Formation du jugement, de l’esprit critique, liberté de conscience ? Ces valeurs dont on abreuve les élèves tout au long de leur scolarité – à condition qu’ils se contentent de les réciter par cœur – s’arrêtent à la porte des salles de classes, pendant les cours d’EMC. Et même si l’EN n’a pas la possibilité matérielle de savoir ce qui se passe réellement dans les salles en question, cette épreuve du DNB permet de contourner la difficulté, comme le reconnaissait Florence Robine, directrice générale de l’enseignement scolaire sous le précédent gouvernement : déplorant de ne pouvoir « contrôler systématiquement l’acquisition des connaissances », elle pouvait s’en consoler en ajoutant « même si nous pouvons faire en sorte que des sujets liés à la défense soient régulièrement posés aux examens. » Effectivement.

L’éducation à la défense a de multiples implications qui traversent toute la scolarité des élèves (2). Reste cette question : pourquoi, depuis 35 ans que l’éducation à la défense gangrène l’éducation civique, que cet enseignement relève d’un absolu manque de respect pour la liberté de conscience et les valeurs légitimes de chacun, pourquoi, donc, les enseignants, les parents, leurs organisations représentatives, les mouvements éducatifs n’ont-ils jamais contesté cette dérive ?

(1) Le programme de cet institut promeut :
– La réforme de la fonction publique : réduction des effectifs de la fonction publique, réserver le statut des fonctionnaires aux missions régaliennes,
– La réforme de la fiscalité : pour favoriser le financement des nouvelles entreprises, suppression de l’impôt sur les grandes fortunes,
– La réforme du marché du travail : ouverture des magasins le dimanche, des allocations des chômeurs dégressives pour ne pas rendre la situation de recherche d’emploi plus attractive que le salariat, suppression du Salaire minimum interprofessionnel de croissance (SMIC).
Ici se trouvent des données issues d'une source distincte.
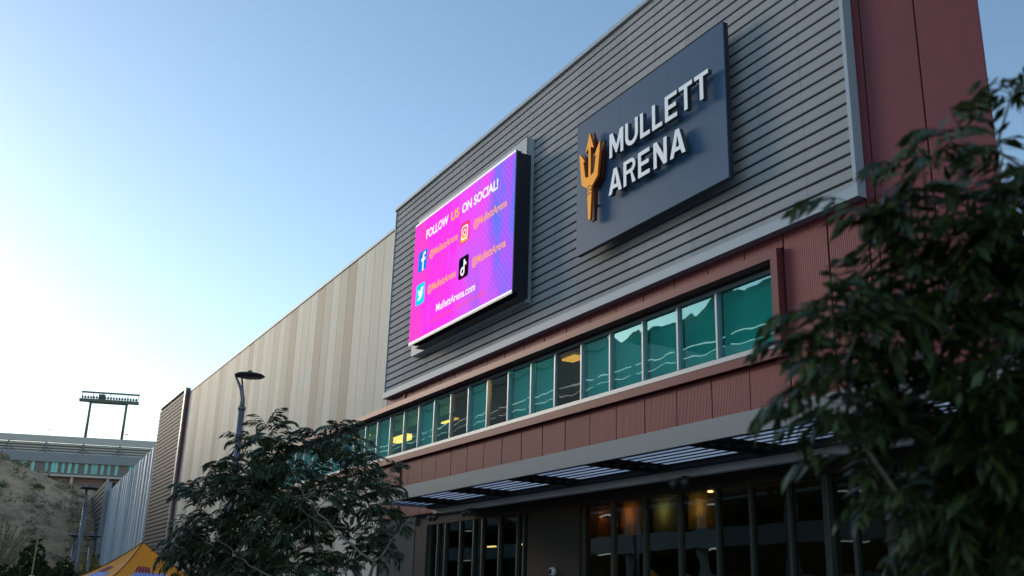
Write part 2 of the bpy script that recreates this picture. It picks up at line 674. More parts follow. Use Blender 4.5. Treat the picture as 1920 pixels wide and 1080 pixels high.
# ================================================================ SETTING
def sheet(name, x0, x1, y0, y1, z, m):
    b = MB()
    b.face([(x0, y0, z), (x1, y0, z), (x1, y1, z), (x0, y1, z)])
    return tag(b.build(name, m), kind='structure')


sheet('ground', -1500, 1500, -1500, 1500, -0.02, M['soil'])
sheet('pavement', -90, 60, -7, 15.2, 0.0, M['paving'])
sheet('road', -300, 200, -15.6, -7.0, -0.012, M['asphalt'])


def hill_mesh():
    m = MB()
    nu, nr = 70, 46
    idx = {}
    rnd = random.Random(3)
    from mathutils import noise
    for i in range(nu):
        az = -0.95 + 1.22 * i / (nu - 1)              # tan of the bearing, y / -x
        for j in range(nr):
            x = -138 - 104 * j / (nr - 1)
            y = -x * az
            # the skyline seen from the plaza, as height per metre of distance
            s = 0.1119 - 0.365 * max(az - 0.0233, -0.06) if az < 0.07 else 0.0948 - 0.24 * (az - 0.07)
            s = max(0.0, min(s, 0.30))
            t = max(0.0, min(1.0, (-x - 140) / 44.0))
            rise = t ** 0.75
            back = 1.0 if -x < 185 else max(0.0, 1 - ((-x - 185) / 60.0) ** 1.3)
            zz = s * 186 * rise * back
            zz = EYE * min(1, t * 3) + zz
            p = Vector((x * 0.09, y * 0.09, 0.3))
            zz += (noise.noise(p) * 1.3 + noise.noise(p * 3.1) * 0.6 + noise.noise(p * 8) * 0.25) * min(1, t * 4) * back
            m.v.append((x, y, max(zz, -0.3)))
    for i in range(nu - 1):
        for j in range(nr - 1):
            a = i * nr + j
            m.f.append((a, a + 1, a + nr + 1, a + nr))
            m.mi.append(0)
    return m


hill_mb = hill_mesh()
hill = hill_mb.build('hill', M['hill'], smooth=True)
tag(hill, kind='structure')


def far_hill():
    from mathutils import noise
    m = MB()
    nx, ny = 60, 16
    for i in range(nx):
        x = -560 + 460 * i / (nx - 1)
        for j in range(ny):
            y = -150 - 220 * j / (ny - 1)
            t = j / (ny - 1)
            ridge = 137 + 5 * sin(x * 0.016 + 1.0) + 7 * noise.noise(Vector((x * 0.02, 3.1, 0))) + 3 * noise.noise(Vector((x * 0.08, 1.1, 0)))
            h = ridge * min(1.0, t * 1.9) ** 0.9
            if t > 0.6:
                h = ridge * (1 - (t - 0.6) * 0.8)
            h += 6 * noise.noise(Vector((x * 0.03, y * 0.03, 2)))
            h *= min(1.0, i / 9.0) ** 0.7 * min(1.0, (nx - 1 - i) / 12.0) ** 0.7
            if j == 0:
                h = -1
            m.v.append((x, y, h))
    for i in range(nx - 1):
        for j in range(ny - 1):
            a = i * ny + j
            m.f.append((a, a + ny, a + ny + 1, a + 1))
            m.mi.append(0)
    return m.build('mountain', M['far_hill'], smooth=True)


tag(far_hill(), kind='structure')

# ================================================================ ARENA BUILDING
arena = thing('arena_building', 'large arena with grey louvred front, maroon panels and a teal window band', 'building', (-40, 15.3, 0))
AO = Vector((40, -15.3, 0))                 # parts are modelled in world metres


def apart(mb, name, m, parent=None, smooth=False):
    """a part modelled in world metres, hung under the arena or one of its parts"""
    o = mb.build(name, m, parent or arena, smooth)
    if parent is None:
        o.location = AO
    return o


# --- solid walls behind the cladding (butted, never overlapping)
core = MB()
core.box(-85.2, -10.75, 15.34, 15.75, 9.47, 17.70)        # above the window band
core.box(-15.70, -10.75, 15.34, 15.75, 4.72, 9.47)        # right of the band
core.box(-60.0, -15.70, 15.34, 15.75, 4.72, 6.94)         # under the band
core.box(-85.2, -60.0, 15.34, 15.75, 4.72, 9.47)
core.box(-85.2, -36.0, 15.34, 15.75, 0.0, 4.72)           # ground floor, left
core.box(-13.3, -10.75, 15.34, 15.75, 17.70, 19.3)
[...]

Le fondateur de l’Ifrap, Bernard Zimern, est par ailleurs l’auteur de La Dictature des syndicats : FO, CGT, SUD… nos nouveaux maîtres, Albin Michel, 2003

En 2011, Franck Ramus, directeur de recherche au CNRS indique sur son blog : « aucun des “chercheurs” de l’IFRAP examinés ci-dessus n’a jamais publié le moindre article dans une revue internationale d’économie […] j’hésiterais à dire que l’IFRAP est un institut de recherche, et que ses membres sont des chercheurs au sens usuel du terme. Lobbyistes serait sans doute un terme plus juste. Notez qu’il n’est pas honteux d’être lobbyiste. En revanche il est plus discutable de le dissimuler derrière une étiquette fallacieuse de “chercheur”, et de faire passer ses opinions pour des connaissances scientifiquement établies ».